If this holy (night / day) is to become anything more than a commercialized cliché in this darkened and jaded world, it has to happen by all of us becoming God’s holy people yet again. We don’t just celebrate something that happened two thousand years ago; we celebrate the fact that God is born into our lives and into our world every time we open ourselves up to his forgiveness and renewal, and become his holy people. When we stand up for the rights of the unborn, the powerless, and the disenfranchised, Christ is born among us and warms up our cold and heartless world. When we reach out to others who are needy or lonely or oppressed, Christ is born among us and gives light to our darkness. When we introduce someone to the Church or witness to our faith by being people of integrity, Christ is born among us and revitalizes a world grown listless in despair. When we receive our Lord in the Eucharist and go forth from this place to love and serve the Lord, Christ is born into a world that desperately needs his presence. Christ is born in every moment when his people make him present through their lives.

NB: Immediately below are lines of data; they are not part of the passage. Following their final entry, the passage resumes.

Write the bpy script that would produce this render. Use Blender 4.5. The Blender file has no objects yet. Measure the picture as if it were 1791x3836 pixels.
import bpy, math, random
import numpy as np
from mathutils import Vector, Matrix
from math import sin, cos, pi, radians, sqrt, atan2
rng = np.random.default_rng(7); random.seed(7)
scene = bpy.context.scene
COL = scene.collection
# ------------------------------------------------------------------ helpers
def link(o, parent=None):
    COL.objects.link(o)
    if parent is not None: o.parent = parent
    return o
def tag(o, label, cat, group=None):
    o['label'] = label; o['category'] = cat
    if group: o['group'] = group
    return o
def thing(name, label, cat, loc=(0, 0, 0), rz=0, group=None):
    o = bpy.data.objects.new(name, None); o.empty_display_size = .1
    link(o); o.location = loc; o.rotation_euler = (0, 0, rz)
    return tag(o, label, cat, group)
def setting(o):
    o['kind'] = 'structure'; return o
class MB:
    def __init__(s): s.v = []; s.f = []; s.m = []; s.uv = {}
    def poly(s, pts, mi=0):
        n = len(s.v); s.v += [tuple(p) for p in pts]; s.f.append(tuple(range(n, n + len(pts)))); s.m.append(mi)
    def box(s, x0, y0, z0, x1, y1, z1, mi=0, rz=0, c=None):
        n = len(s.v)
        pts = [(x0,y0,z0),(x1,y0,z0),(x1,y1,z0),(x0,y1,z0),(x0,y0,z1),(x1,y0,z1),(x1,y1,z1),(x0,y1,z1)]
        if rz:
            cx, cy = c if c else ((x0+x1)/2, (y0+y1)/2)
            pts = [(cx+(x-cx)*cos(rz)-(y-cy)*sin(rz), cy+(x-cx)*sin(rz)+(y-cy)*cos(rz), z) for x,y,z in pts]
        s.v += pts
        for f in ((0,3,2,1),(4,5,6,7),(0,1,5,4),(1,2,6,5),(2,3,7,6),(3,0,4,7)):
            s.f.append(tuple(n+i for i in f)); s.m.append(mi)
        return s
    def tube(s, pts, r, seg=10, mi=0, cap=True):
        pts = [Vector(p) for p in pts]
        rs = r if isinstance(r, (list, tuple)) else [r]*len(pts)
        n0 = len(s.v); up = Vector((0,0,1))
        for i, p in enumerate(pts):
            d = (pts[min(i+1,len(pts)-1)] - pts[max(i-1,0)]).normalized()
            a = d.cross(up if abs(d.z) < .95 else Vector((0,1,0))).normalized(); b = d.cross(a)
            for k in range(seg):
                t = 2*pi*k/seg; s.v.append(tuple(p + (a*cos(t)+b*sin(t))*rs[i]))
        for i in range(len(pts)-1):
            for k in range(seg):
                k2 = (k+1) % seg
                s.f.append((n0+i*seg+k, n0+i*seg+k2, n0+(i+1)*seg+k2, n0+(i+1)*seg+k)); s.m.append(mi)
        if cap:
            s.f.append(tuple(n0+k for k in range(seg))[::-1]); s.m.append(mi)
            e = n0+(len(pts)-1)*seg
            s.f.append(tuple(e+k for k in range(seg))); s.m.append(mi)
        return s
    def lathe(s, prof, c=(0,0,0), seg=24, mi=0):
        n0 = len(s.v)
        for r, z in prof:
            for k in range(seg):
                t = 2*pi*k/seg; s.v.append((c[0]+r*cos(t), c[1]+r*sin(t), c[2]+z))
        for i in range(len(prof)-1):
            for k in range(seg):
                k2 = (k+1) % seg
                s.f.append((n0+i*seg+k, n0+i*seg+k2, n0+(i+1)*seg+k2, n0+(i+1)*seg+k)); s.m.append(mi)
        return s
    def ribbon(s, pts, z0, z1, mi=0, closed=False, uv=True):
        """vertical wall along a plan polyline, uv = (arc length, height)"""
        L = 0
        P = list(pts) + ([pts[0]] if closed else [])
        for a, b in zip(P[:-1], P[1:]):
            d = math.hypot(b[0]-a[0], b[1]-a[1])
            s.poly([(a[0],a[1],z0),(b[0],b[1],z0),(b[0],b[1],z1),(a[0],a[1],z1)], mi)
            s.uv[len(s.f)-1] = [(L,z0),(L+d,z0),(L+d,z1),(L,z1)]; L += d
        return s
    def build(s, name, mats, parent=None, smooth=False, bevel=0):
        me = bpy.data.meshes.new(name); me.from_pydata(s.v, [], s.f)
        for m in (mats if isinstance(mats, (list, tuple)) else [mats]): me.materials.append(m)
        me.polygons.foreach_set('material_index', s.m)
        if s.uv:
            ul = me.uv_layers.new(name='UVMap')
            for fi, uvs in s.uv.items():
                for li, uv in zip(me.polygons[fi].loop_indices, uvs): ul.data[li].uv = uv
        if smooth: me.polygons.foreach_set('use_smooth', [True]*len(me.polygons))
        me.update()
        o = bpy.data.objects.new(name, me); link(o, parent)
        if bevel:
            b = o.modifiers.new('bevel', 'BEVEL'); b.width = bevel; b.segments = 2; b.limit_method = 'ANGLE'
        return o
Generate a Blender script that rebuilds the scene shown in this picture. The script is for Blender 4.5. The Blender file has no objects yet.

On this Christmas, a watching world looks to all of us to be more than a Christmas cliché. Will God’s holy people let God’s promises be fulfilled in them and through them? When the world sees that happen, when enough people take notice, maybe all the earth can take part in our singing:

Glory to God in the highest, and peace to God’s people on earth!

On behalf of Fr. Ted, myself, and the parish staff, may God bless you and your families this Christmas. May you find Christ in every moment of the coming year.